A couple of weeks ago, I mentioned that food has been cooked over flames and smoke for a really long time. We don’t quite know when or where the discovery was made, but man has since been in absolute awe of the transformative power of heat and smoke on foods. It is used to cook and to preserve, and it is used to flavor.

On a technical level, it’s all about moisture particles and surface area — a lot more science than math I care to dive into in any given moment. But, the end result is some of the greatest food on earth, and it starts with something as simple as an open flame.

Cooking food is as old as the first communities of man brought together, but the idea of slow-roasting using smoke and indirect heat came to America via Spanish explorers making a pit stop in the Caribbean.

When those explorers, led first by Christopher Columbus, hit the West Indies, they discovered the native peoples there cooking food using big, smoky fires from dried branches and trees, and the food skewered or draped over green (much fresher) wood and roasting indirectly. This green wood contained much more moisture than the dried wood of the fires and therefore didn’t burn nearly as quickly. As a result, the food would absorb the flavors of the smoke, but cook at a much slower pace than the food Europeans were used to because it was not burning as it cooked a short distance from the actual source of heat.

The process, called barbacoa by the natives, left an impact on the explorers, who carried it with them into the unsettled territories of the Americas as more and more Europeans come over, met with and adopted the style of cooking, and took it into the colonies the Europeans would eventually settle.

It gained a big following in Mexico, as both explorers and natives adapted and carried on the tradition.

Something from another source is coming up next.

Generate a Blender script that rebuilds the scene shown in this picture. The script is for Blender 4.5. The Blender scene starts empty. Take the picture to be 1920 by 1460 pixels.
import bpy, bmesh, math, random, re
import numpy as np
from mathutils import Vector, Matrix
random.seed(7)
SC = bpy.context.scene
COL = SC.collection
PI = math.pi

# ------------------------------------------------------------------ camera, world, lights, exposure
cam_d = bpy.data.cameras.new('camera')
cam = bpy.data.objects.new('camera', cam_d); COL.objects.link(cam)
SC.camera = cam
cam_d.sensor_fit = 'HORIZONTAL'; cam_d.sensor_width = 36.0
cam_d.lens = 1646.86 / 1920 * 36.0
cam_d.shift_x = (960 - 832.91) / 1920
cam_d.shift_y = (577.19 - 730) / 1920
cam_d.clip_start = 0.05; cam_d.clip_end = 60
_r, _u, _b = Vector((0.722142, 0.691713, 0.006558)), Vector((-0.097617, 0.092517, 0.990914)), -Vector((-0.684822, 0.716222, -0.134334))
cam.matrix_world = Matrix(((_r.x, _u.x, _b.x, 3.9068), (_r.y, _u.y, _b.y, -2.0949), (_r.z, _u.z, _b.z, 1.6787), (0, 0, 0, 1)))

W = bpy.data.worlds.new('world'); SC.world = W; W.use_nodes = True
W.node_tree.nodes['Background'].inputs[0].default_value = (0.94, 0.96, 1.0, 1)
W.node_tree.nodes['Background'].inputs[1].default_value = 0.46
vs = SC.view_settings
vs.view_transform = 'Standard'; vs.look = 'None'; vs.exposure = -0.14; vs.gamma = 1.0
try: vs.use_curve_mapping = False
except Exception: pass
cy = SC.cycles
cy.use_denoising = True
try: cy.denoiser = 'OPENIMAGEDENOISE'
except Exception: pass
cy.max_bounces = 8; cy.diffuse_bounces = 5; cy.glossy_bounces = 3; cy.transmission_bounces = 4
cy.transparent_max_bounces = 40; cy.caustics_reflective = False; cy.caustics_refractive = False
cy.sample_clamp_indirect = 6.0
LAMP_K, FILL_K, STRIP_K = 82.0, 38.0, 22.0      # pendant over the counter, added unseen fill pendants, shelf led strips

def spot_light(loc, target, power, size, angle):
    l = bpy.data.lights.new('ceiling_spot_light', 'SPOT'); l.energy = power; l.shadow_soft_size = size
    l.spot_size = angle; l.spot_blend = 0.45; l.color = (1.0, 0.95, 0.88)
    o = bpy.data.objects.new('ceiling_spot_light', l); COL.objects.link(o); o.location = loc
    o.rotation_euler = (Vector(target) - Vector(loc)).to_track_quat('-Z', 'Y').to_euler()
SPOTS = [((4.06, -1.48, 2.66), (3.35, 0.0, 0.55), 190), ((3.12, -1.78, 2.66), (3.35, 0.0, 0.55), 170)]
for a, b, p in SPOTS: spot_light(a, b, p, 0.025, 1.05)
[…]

In Central America, they adapted the process by digging a hole in the ground, filling it with the burning wood, and then heat-conducting rocks to distribute the heat evenly.

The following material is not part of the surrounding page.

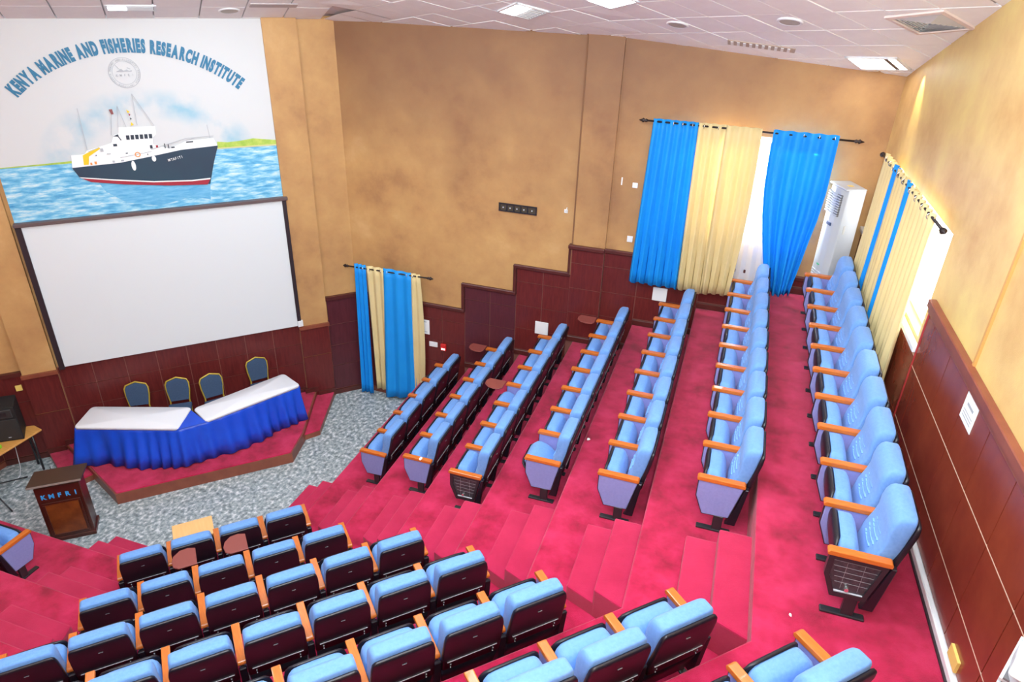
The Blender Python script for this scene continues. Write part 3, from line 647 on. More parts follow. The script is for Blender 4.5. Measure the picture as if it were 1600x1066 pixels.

From there, they would salt then wrap the meat of whatever animal they were cooking in agave leaves, set it into their in-ground fire pit, and cover it with dirt to distribute the heat through the meat and keep it trapped in an oven-like setting. This smoky, slow-roasting method created stellar flavor, and cooked the meat until it was falling off the bone, but trapped with the moisture sealed into it with the leaves.

This is also where we got some of the first barbecue sauces, the early salsas and moles, that would be made to go with the meat. This tradition still carries on today, and you can see it along the border of Texas and other southern and western states with deep connections to Latin America.

In North America, various sources place barbacoa-style cooking all the way up into New England, but it really settled into the Virginia and Carolina territories before too long. The modern-day American identity of barbecue began here, and despite how diverse the style of cooking has become, the process remains largely the same: low levels of heat and slow-roasting of the meat. This “low and slow” style of cooking persists as part of mainstream American culture, spawning competitions, television shows, books, movies, and every other form of entertainment possible.